Colorado-Based Firm Reportedly Buys Shuttered Revel Casino

Former Revel Casino in Atlantic City may soon switch ownership, according to the Press of Atlantic City. The local news outlet reported on Tuesday that a Colorado-based property management firm has submitted a sale agreement to the Atlantic County Clerk’s Office, thus making it known that it would purchase the shuttered property located on the iconic Atlantic City Boardwalk.

The filing was dated August 31 and indicated that the current owner of the casino resort – Florida real estate developer Glenn Straub – has agreed to sell it for an undisclosed price.

Integrated Properties, Inc. represented the buyer, according to the sale documents filed with local authorities. The company was founded by Bruce Deifik, who is also known to be the manager of Colorado-based Mile High Dice MGR, LLC. Once and if the Revel sale is completed, Mr. Deifik will take charge of the shuttered property.

None of the involved parties have confirmed the deal.

The latest reports about the potential sale of Revel Casino emerged shortly after a New York investment firm expressed interest in the closed gambling venue. Keating & Associates LLC offered $225 million for the property but discussions over the acquisition deal fell through.

Revel’s Unfortunate Fate

Revel opened doors in 2012, but never made a profit and owners were forced to shutter it two years later after declaring bankruptcy for the second time. Mr. Straub bought the shuttered hotel and casino resort for $82 million in 2015, promising to turn it into a highly popular and profitable one.

However, the complex, which cost more than $2 billion to be established, is yet to open doors after missing several deadlines, the last of which was this past June.

Hurdles of different nature prevented Revel, which was rebranded as TEN by its new owner, from reopening. A prolonged conflict between Mr. Straub and the property’s utility supplier was one of the major stumbling blocks before the revitalization of the closed venue. Eventually, Revel’s owner agreed to pay $45 million to ACR Energy Partners LLC and end the feud that lasted several months.

Upon buying Revel, Mr. Straub pointed out that the resort would be reopened with its casino amenity, but he would lease the gambling floor to a third-party operator. However, New Jersey casino regulators required from the property’s owner to obtain a casino license so as to be able to reopen it. The businessman refused to apply for such license, arguing that he did not need one as he had no plans to manage the gambling portion of the complex.

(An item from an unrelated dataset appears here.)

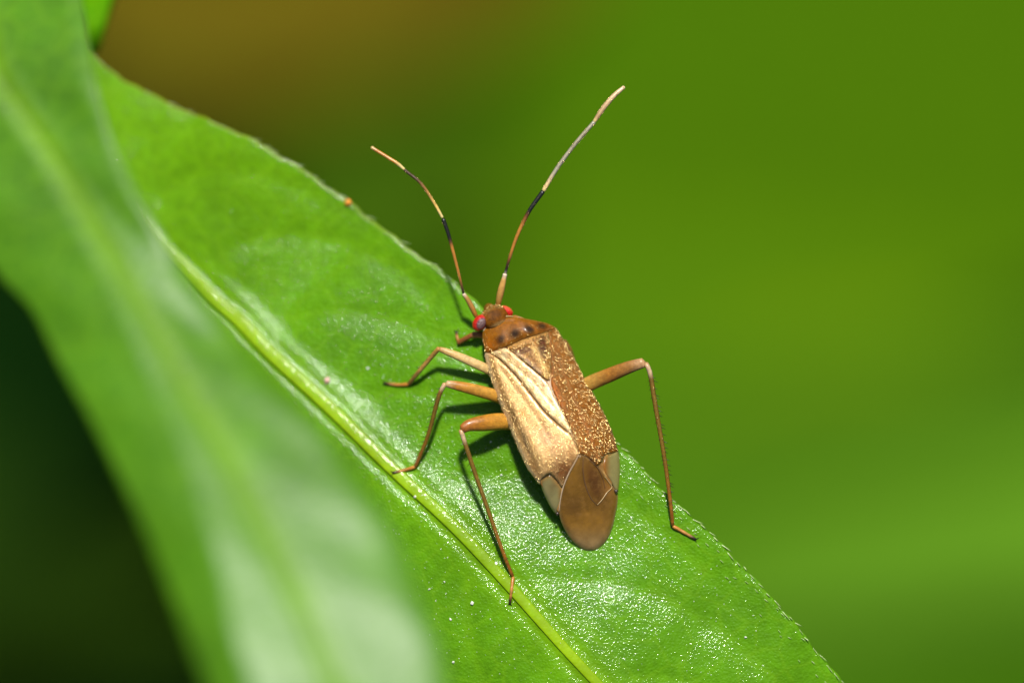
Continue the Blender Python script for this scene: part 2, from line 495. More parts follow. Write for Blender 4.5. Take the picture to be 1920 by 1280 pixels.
def build_margin():
    items = []
    i = 20
    N = len(REDGE)
    k = 30
    while k < N-60:
        p = REDGE[k]; q = REDGE[k+1]; T = (q-p)/np.linalg.norm(q-p)
        out = np.array([T[1], -T[0]])
        if out[0] < 0: out = -out
        if p[1] > 60 and (p[1] > 640 or random.random() < .5):
            for rep in range(1 if p[1] < 700 else 2):
                ins = random.uniform(-1, 3) if rep == 0 else random.uniform(6, 40)
                L = random.uniform(8, 26) if rep == 0 else random.uniform(6, 14)
                b0 = p-out*ins+T*random.uniform(-3, 3)
                tp = b0+T*L+out*L*random.uniform(-.1, .5)
                zb = LZ(*b0); zt = zb+random.uniform(.01, .06)
                items.append((W(b0[0], b0[1], zb-.01), W(tp[0], tp[1], zt), random.uniform(.009, .018) if rep == 0 else .009, Vector((0, 0, .025))))
        k += random.choice([2, 3, 3, 4])
    return spikes('margin_hair', items, M_hair_w, main_leaf)
build_margin()

# ------------------------------------------------------------------ the insect
bug = thing('plant_bug', 'amber brown insect with red eyes and long thin legs standing on the leaf', 'insect', W(1030, 800, LZ(1030, 800)))
BL = bug.location.copy()
def bugpart(name, me, mat, parent=None, label=None, kind=None):
    """vertices are given in world mm; the thing sits at BL, so shift them"""
    me.transform(Matrix.Translation(-BL))
    o = link(name, me, mat, parent or bug)
    if label: o['label'] = label
    if kind: o['kind'] = kind
    return o

A0 = np.array([975., 600.]); AX = np.array([135., 430.]); AX /= np.linalg.norm(AX); NX = np.array([AX[1], -AX[0]])
def st(px, py):
    r = np.array([px, py])-A0; return float(r@AX), float(r@NX)
T0 = Tab([(-80, -10), (0, 2), (60, 12), (123, 18), (271, 30), (340, 26), (451, 2), (500, 0)])
ZR = Tab([(-80, -.75), (-40, -.50), (-10, -.26), (30, -.10), (60, -.02), (123, .14), (200, .34), (271, .46), (320, .36), (380, .10), (451, -.22), (500, -.4)])
def HB(px, py):
    s, t = st(px, py)
    u = t-T0(s)
    k = sstep(470, 280, s)*.6+.4
    if u < 0:
        a = -u/100.0
        return ZR(s)-(.02*a+.13*a**2+.10*a**5)*1.0
    a = u/60.0
    return ZR(s)-(.16*a+.40*a**1.6)*k

def patch(name, poly, mat, colf, off=0.0, step=2.6, edge=.03, ew=7.0, thick=.03, closed_smooth=True, parent=None, label=None, H=HB, wrinkle=None, n=None):
    poly = np.array(poly, float)
    per = np.linalg.norm(np.diff(np.vstack([poly, poly[:1]]), axis=0), axis=1).sum()
    n = n or max(12, int(per/step))
    B = curve([tuple(p) for p in poly], n, closed=True) if closed_smooth else poly
    Bc = np.vstack([B, B[:1]])
    mn, mx = B.min(0), B.max(0)
    pts = []
    yy = mn[1]; r = 0
    while yy < mx[1]:
        xx = mn[0]+(step/2 if r % 2 else 0)
        while xx < mx[0]: pts.append((xx, yy)); xx += step
        yy += step*.87; r += 1
    pts = np.array(pts)
    # inside test
    x, y = pts[:, 0], pts[:, 1]; ins = np.zeros(len(pts), bool)
    for a, b in zip(Bc[:-1], Bc[1:]):
        c = (a[1] > y) != (b[1] > y)
        with np.errstate(divide='ignore', invalid='ignore'):
            xi = (b[0]-a[0])*(y-a[1])/(b[1]-a[1])+a[0]
        ins ^= c & (x < xi)
    d = dist_poly(pts, Bc)[0]
    pts = pts[ins & (d > step*.55)]
    allp = [Vector(p) for p in B]+[Vector(p) for p in pts]
    edges = [(i, (i+1) % len(B)) for i in range(len(B))]
    vs, es, fs, *_ = delaunay_2d_cdt(allp, edges, [], 1, 1e-4)
    P = np.array([(v[0], v[1]) for v in vs])
    D = dist_poly(P, Bc)[0]
    V = []; cols = []
    for p, dd in zip(P, D):
        e = 1-min(1, dd/ew); z = H(p[0], p[1])+off-edge*e**2
        if wrinkle: z += wrinkle(p[0], p[1])
        V.append(W(p[0], p[1], z)); cols.append(colf(p[0], p[1], dd))
    F = []
    for f in fs:
        a, b, c = (P[i] for i in f[:3])
        cr = (b[0]-a[0])*(c[1]-a[1])-(b[1]-a[1])*(c[0]-a[0])
        F.append(tuple(f) if cr < 0 else tuple(reversed(f)))
    nV = len(V)
    # boundary loop -> skirt and underside
    cnt = {}
    for f in F:
        for i in range(len(f)):
            e = (f[i], f[(i+1) % len(f)]); cnt[e] = cnt.get(e, 0)+1
    V2 = [v-Vector((0, 0, thick)) for v in V]
    Fb = [tuple(i+nV for i in reversed(f)) for f in F]
    side = [(b, a, a+nV, b+nV) for (a, b) in cnt if (b, a) not in cnt]
    me = mesh_from(name, V+V2, F+Fb+side); set_col(me, cols+cols)
    o = bugpart(name, me, mat, parent, label)
    return o, (P, V, F)

# pigments; PALE and AMB also carry the lit and shaded wing halves
TAN = (.46, .23, .05); AMB = (.185, .060, .003); BRN = (.06, .02, .004); PALE = (.68, .41, .16); ORG = (.42, .15, .02)
def ell(px, py, cx, cy, rx, ry, ang=0):
    c, s = math.cos(ang), math.sin(ang); dx, dy = px-cx, py-cy
    a = (dx*c+dy*s)/rx; b = (-dx*s+dy*c)/ry
    return math.exp(-(a*a+b*b))
def dl(px, py, pts):
    return float(dist_poly([(px, py)], np.array(pts, float))[0][0])

M_pron = cuticle('pronotum_cuticle', rough=.4, spec=.2, coat=.3, coat_rough=.16, bump=.16, scale=24, var=.25, sss=.12)
M_wing = cuticle('forewing_leather_lit', rough=.36, spec=.8, metal=.42, bump=.5, scale=46, var=.28, sheen=.1, coat=.4, coat_rough=.24, stretch=(-.3, (1.5, .7, 1)))
M_wingR = cuticle('forewing_leather_shaded', rough=.45, spec=.2, metal=.0, bump=.6, scale=40, var=.45, coat=.0, coat_rough=.2, stretch=(-.3, (1.4, .8, 1)))  # duller copy of the wing material for the half turned from the light
M_scut = cuticle('scutellum_cuticle', rough=.4, spec=.3, metal=.0, bump=.7, scale=40, var=.35, sheen=.1)
M_memb = cuticle('wing_membrane', rough=.38, spec=.3, bump=.3, scale=9, var=.22, alpha=.74, coat=.3, coat_rough=.2, tint2=(.26, .13, .03))
M_head = cuticle('head_cuticle', rough=.5, spec=.1, bump=.8, scale=30, var=.4)
M_cun = cuticle('cuneus_film', rough=.34, spec=.5, bump=.08, scale=10, var=.14, alpha=.8, coat=.2)
M_body = cuticle('body_cuticle', rough=.4, bump=.3, scale=16, var=.3, coat=.2)
M_leg = cuticle('leg_cuticle', rough=.4, spec=.35, bump=.35, scale=24, var=.28, coat=.15, coat_rough=.12, sss=.3, tint2=(.14, .055, .008), t2=.35)
M_ant = cuticle('antenna_cuticle', rough=.35, bump=.3, scale=24, var=.2, coat=.2)
M_gold = simple('golden_hair', (.94, .62, .26), rough=.25, metal=.95, scale=8)
M_dark_sp = simple('dark_spine', (.03, .018, .008), rough=.4)

# --- body under the wings: one closed loft from the neck to the abdomen tip
def build_body():
    LE = Tab([(-12, -48), (0, -62), (40, -74), (118, -77), (200, -73), (270, -64), (330, -48), (390, -32), (436, -10)])
    RE = Tab([(-12, -6), (0, 10), (34, 33), (82, 47), (145, 60), (208, 84), (281, 90), (340, 74), (390, 50), (436, 10)])
    BZ = Tab([(-12, -.55), (0, -.62), (60, -.75), (200, -.55), (300, -.38), (380, -.42), (436, -.44)])
    n, m = 70, 28; V = []; F = []; cols = []
    for i in range(n):
        s = -12+448*i/(n-1)
        l, r = LE(s), RE(s)
        for k in range(m):
            a = 2*math.pi*k/m; ca, sa = math.cos(a), math.sin(a)
            t = (l+r)/2+(r-l)/2*math.copysign(abs(ca)**.8, ca)
            p = A0+AX*s+NX*t
            zt = HB(p[0], p[1])-.055
            pe = A0+AX*s+NX*(l if ca < 0 else r)
            ze = HB(pe[0], pe[1])-.06
            if sa >= 0: z = zt
            else: z = min(zt, ze)+(min(BZ(s), min(zt, ze)-.05)-min(zt, ze))*abs(sa)**.7 if False else zt+(BZ(s)-.1-zt)*abs(sa)
            z = max(z, LZ(p[0], p[1])+.06) if s > 60 else z
            z = min(z, zt)
            V.append(W(p[0], p[1], z))
            ring = .5+.5*math.sin(s*.22)
            cols.append(mixc((.22, .10, .02), (.40, .22, .06), ring) if s > 120 else (.30, .13, .025))
    for i in range(n-1):
        for k in range(m):
            a = i*m+k; b = i*m+(k+1) % m
            F.append((a, b, b+m, a+m))
    F.append(tuple(range(m))); F.append(tuple(reversed(range((n-1)*m, n*m))))
    me = mesh_from('body', V, F); set_col(me, cols)
    bm = bmesh.new(); bm.from_mesh(me); bmesh.ops.recalc_face_normals(bm, faces=bm.faces); bm.to_mesh(me); bm.free()
    return bugpart('body', me, M_body)
body = build_body()

# --- pronotum
pron_poly = [(905, 622), (907, 612), (914, 603), (924, 597), (940, 594), (956, 593.5), (972, 595), (990, 598), (1010, 602), (1026, 606), (1038, 612), (1041, 615),
             (1033, 620), (1018, 624), (1001, 629), (984, 634), (967, 642), (951, 649), (938, 655), (922, 660), (911, 661), (908, 652), (905, 638)]
def pron_col(x, y, d):
    c = mixc((.215, .074, .0004), (.20, .052, .0004), sstep(1000, 1035, x))
    c = mixc(c, (.24, .085, .012), ell(x, y, 985, 608, 45, 9, -.05)*.6)
    for cx, cy, rx, ry, a in ((938, 637, 8, 12, .5), (966, 625, 10, 11, .6), (993, 617, 12, 8.5, .5), (1016, 611, 10, 6, .4)):
        c = mixc(c, (.032, .013, .003), min(1, 1.15*ell(x, y, cx, cy, rx, ry, a)))
    for ln in ([(950, 648), (950, 632), (944, 618)], [(983, 634), (980, 620), (968, 606)], [(1007, 627), (1004, 615), (992, 605)]):
        c = mixc(c, (.30, .10, .008), math.exp(-(dl(x, y, ln)/2.6)**2)*.6)
    if d < 3: 
        c = mixc(c, (.36, .2, .04), .4*(1-d/3))
    c = mixc(c, (.26, .07, .002), ell(x, y, 918, 648, 14, 14)*.8)
    return c
def pron_w(x, y):
    z = .035*ell(x, y, 938, 632, 16, 16)+.045*ell(x, y, 978, 618, 30, 13)
    z -= .03*math.exp(-(dl(x, y, [(912, 616), (925, 607), (945, 602), (965, 602)])/3)**2)
    return z
pron, pron_d = patch('pronotum', pron_poly, M_pron, pron_col, off=.035, edge=.05, ew=8, thick=.09, wrinkle=pron_w)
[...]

Mr. Straub’s bickering with gambling regulators resulted in Revel missing several reopening deadlines.

Reports about potential sale of the shuttered Boardwalk gambling resort have sprung out on several occasions over the past two years. Atlantic City Mayor Don Guardian was among the vocal supporters of such a move.

The city’s top official has repeatedly rebuked Mr. Straub for failing to deliver on the reopening deadlines, thus keeping shut a property that could potentially attract tourists to the city and would be a major employer to residents of the city and the area.

Commenting on the latest sale reports, Mayor Guardian told media that he hopes as many residents as possible will be hired once the property finally reopens doors and no matter who its owner is.